Over the night, the candidates criticised the PAP’s self-belief in its infallibility. Gerald Giam, a former bureaucrat in the foreign affairs ministry, asserted that the PAP has grown ‘complacent and arrogant’ – and it was time to say enough to their ‘arrogance, lack of accountability, and complacency.’ Low continued this line of attack: ‘the PAP has taken your support for granted’.

But Low later built upon his co-driver analogy, maintaining that ‘if the driver is friendly and drives responsibly, we just keep talking to him to keep him awake’. And here Low hints to the key behind attaining a First World Parliament: whether parliamentary diversity leads to consensual and constructive engagement depends not so much on the opposition, but on the ruling party. If the PAP can play fair and be responsible, then it would not find a plural parliament as a problem.

And playing fair seems to be hard for the ruling party. Sylvia Lim called on the PAP to ‘treat citizens fairly’ – invoking the contentious use of public funds to discriminate against non-PAP wards.  Hougang and Potong Pasir have often been overlooked for estate upgrading programmes as the ruling party prioritises its own constituencies. Considering that the residents of these two wards are required to pay the same amount of tax, Lim maintained that the ruling party’s policy was tantamount to using ‘Potong Pasir and Hougang [residents’] money to reward others.’ In a recent forum with university undergraduates, the Prime Minister had offered the residents of the two wards his solution for this quandary: vote the PAP.

But this is nothing short of ‘bullying’, thundered Lim.

***

The feisty jabs against the ruling party aside, the candidates reminded the crowd of the sobering truth of increasing hardships that confronts Singaporeans in their daily lives. Chen spoke of the ‘marginalized and underprivileged Singaporeans out there who need their voices to be heard in Parliament’. The clamour for more opposition MPs should not be construed as a luxury of progress, but a necessity of circumstances.

And living up to his heavyweight status, Chen was also responsible for the most memorable rallying call of the night: ‘Singapore, don’t be a cowardly lion!’ Recalling the classic tale of the Wizard of Oz, he implored Singaporeans to ‘bear in mind the lessons that Dorothy and her friends learned’:

“There’s a scarecrow, and he wanted a new brain. When we vote, we should use our heads. We should think about what is good for us, what is good for our children.

Second, there’s a Tin Woodsman who wanted a heart. So when you vote, also think about the Singaporeans who are worse off than you, having a harder time to make a good living in Singapore.

Third, there’s a cowardly lion who wanted some courage.

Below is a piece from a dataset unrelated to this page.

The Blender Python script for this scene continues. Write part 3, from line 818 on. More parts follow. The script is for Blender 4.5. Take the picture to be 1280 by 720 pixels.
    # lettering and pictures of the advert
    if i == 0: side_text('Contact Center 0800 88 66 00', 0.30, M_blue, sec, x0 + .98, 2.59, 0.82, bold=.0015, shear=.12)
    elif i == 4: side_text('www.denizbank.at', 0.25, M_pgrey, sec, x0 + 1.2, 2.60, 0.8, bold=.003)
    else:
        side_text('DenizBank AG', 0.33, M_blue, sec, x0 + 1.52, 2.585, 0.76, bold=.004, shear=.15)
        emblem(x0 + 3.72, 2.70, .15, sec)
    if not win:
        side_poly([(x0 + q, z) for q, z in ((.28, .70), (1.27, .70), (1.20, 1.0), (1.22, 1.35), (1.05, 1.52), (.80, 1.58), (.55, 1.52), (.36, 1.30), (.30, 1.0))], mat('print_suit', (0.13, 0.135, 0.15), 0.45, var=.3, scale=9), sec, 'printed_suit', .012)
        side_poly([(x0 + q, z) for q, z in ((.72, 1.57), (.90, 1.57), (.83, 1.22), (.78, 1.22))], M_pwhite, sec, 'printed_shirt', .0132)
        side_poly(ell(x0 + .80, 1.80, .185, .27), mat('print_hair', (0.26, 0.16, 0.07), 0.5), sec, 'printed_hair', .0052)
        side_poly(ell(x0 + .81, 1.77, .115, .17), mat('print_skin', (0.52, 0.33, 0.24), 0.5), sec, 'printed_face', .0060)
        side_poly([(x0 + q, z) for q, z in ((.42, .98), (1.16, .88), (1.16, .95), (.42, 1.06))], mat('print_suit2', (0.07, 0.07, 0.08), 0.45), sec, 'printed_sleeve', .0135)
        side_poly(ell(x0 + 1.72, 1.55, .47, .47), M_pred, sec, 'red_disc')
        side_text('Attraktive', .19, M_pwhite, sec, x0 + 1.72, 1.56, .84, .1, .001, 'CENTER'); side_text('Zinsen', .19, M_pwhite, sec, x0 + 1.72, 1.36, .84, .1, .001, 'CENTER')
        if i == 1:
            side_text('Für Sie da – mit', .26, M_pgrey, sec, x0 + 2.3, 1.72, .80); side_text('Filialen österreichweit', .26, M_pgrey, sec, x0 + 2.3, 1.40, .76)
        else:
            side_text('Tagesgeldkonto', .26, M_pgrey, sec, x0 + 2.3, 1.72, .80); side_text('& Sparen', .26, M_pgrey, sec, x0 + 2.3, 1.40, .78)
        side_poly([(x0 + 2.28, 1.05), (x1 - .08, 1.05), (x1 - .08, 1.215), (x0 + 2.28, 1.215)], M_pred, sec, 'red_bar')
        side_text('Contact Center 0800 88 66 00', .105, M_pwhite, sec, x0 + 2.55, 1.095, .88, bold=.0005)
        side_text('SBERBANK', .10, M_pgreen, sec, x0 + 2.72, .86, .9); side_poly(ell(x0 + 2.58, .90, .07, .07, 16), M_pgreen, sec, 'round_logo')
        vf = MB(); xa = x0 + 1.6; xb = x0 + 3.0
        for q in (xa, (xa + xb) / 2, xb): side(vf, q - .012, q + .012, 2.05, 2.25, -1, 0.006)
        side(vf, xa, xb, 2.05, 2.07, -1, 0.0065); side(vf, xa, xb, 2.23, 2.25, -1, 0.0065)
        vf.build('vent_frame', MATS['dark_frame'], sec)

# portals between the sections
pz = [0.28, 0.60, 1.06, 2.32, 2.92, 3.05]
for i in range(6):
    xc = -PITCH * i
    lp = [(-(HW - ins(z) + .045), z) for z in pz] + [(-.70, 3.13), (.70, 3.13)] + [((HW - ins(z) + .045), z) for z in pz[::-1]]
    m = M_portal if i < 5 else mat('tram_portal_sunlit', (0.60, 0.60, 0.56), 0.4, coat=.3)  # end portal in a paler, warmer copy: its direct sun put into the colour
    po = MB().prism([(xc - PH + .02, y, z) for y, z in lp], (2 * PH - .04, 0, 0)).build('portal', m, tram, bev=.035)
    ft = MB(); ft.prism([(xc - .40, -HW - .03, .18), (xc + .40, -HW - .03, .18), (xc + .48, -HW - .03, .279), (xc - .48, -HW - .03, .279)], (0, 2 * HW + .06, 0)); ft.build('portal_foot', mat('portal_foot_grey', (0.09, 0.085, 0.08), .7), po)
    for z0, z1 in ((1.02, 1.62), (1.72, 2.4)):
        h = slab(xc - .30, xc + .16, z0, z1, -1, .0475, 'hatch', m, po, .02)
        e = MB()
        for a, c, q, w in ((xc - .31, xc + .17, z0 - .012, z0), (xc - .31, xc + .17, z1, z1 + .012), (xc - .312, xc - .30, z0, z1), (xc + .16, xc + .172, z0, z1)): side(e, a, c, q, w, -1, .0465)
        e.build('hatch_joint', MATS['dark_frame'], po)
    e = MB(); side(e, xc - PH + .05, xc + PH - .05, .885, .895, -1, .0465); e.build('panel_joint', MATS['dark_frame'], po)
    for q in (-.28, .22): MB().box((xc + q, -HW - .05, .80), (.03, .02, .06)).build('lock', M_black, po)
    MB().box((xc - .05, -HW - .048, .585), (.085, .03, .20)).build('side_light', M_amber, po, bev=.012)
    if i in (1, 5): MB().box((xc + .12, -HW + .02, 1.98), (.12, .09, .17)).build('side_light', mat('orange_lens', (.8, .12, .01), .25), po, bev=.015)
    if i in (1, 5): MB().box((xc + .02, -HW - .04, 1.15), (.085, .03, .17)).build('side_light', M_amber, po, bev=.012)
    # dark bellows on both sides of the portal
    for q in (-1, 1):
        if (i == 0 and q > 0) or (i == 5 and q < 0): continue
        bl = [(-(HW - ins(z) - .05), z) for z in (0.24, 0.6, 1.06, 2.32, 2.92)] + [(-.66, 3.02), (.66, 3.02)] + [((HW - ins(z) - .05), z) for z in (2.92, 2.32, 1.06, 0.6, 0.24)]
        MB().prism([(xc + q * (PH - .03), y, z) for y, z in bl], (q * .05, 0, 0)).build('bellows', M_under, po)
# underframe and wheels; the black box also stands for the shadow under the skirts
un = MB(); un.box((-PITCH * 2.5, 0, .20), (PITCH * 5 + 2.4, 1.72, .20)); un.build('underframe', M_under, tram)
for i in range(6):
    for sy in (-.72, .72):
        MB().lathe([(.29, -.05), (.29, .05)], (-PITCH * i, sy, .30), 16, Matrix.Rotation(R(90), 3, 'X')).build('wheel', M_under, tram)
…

So after you know what’s right to do, have the courage to do what’s right even if it means some changes from what you’re used to. Singapore, don’t be a cowardly lion!”

It is likely that he had been apprised by his party colleagues of the false hopes of 2006, where the sheer volume in rally attendance generated much excitement but translated into negligible gains in terms of parliamentary seats. But the redoubtable Chen and his party colleagues have the next eight days to convince the electorate to roar their loudest for the Workers’ Party on polling day. And for the next eight days, the rally crowds will walk with him, walking off the excess fat of misery and fear that has accumulated over the last five years. And perhaps, on 7th May, Singapore and the Workers’ Party can walk free into the promised First World Parliament.